▶ [Problem]:
Leave out the pictures and retype only the lines from the opening line to the line that holds "from mathutils import Vector", both ends included.

▶ [Supplied material]:
—————

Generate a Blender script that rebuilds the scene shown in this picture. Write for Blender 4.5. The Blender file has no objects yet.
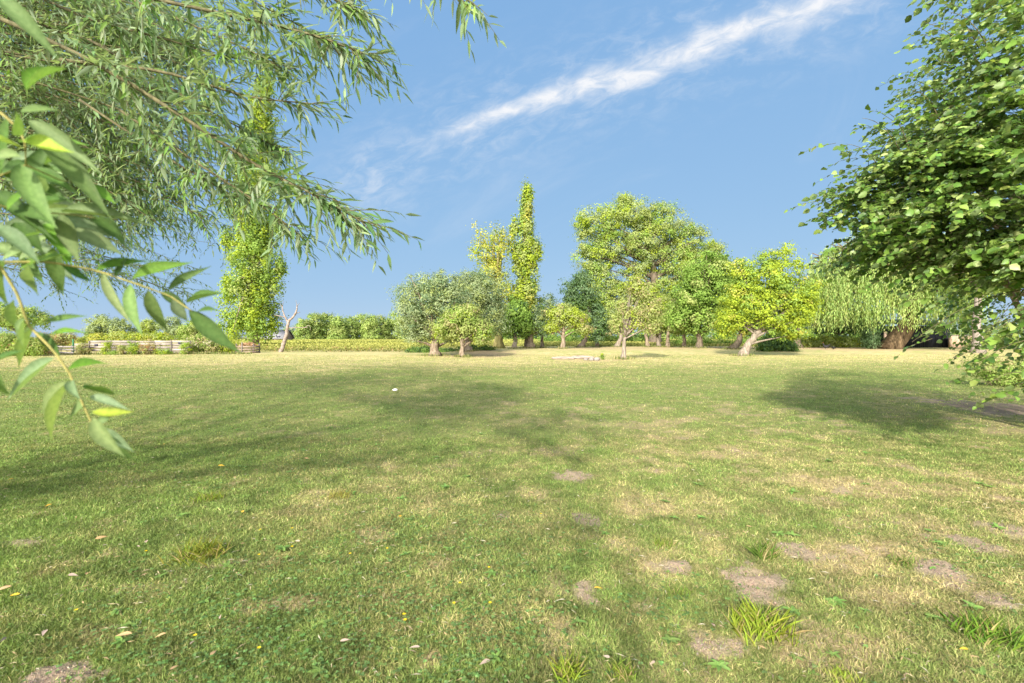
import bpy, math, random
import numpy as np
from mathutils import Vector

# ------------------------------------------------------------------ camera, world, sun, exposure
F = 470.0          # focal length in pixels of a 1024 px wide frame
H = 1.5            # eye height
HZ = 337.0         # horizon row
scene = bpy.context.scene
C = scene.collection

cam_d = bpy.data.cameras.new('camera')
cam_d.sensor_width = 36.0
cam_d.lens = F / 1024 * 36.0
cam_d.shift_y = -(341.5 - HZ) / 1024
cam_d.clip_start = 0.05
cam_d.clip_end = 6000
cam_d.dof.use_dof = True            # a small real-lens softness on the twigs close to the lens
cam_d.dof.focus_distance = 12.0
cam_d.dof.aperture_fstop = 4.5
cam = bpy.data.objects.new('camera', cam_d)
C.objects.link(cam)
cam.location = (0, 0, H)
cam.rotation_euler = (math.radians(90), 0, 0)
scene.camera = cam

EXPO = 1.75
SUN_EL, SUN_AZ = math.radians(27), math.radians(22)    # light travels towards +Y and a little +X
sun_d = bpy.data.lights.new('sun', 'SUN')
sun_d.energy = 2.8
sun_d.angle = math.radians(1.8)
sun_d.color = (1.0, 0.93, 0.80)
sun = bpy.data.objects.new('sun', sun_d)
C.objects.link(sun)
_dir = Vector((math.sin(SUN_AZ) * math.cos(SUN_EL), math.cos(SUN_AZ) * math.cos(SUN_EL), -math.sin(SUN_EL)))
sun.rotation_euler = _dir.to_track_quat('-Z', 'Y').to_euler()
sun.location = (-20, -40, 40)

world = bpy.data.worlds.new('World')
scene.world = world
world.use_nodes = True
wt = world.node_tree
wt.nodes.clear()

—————

▶ [Completed exercise]:
Generate a Blender script that rebuilds the scene shown in this picture. Write for Blender 4.5. The Blender file has no objects yet.
import bpy, math, random
import numpy as np
from mathutils import Vector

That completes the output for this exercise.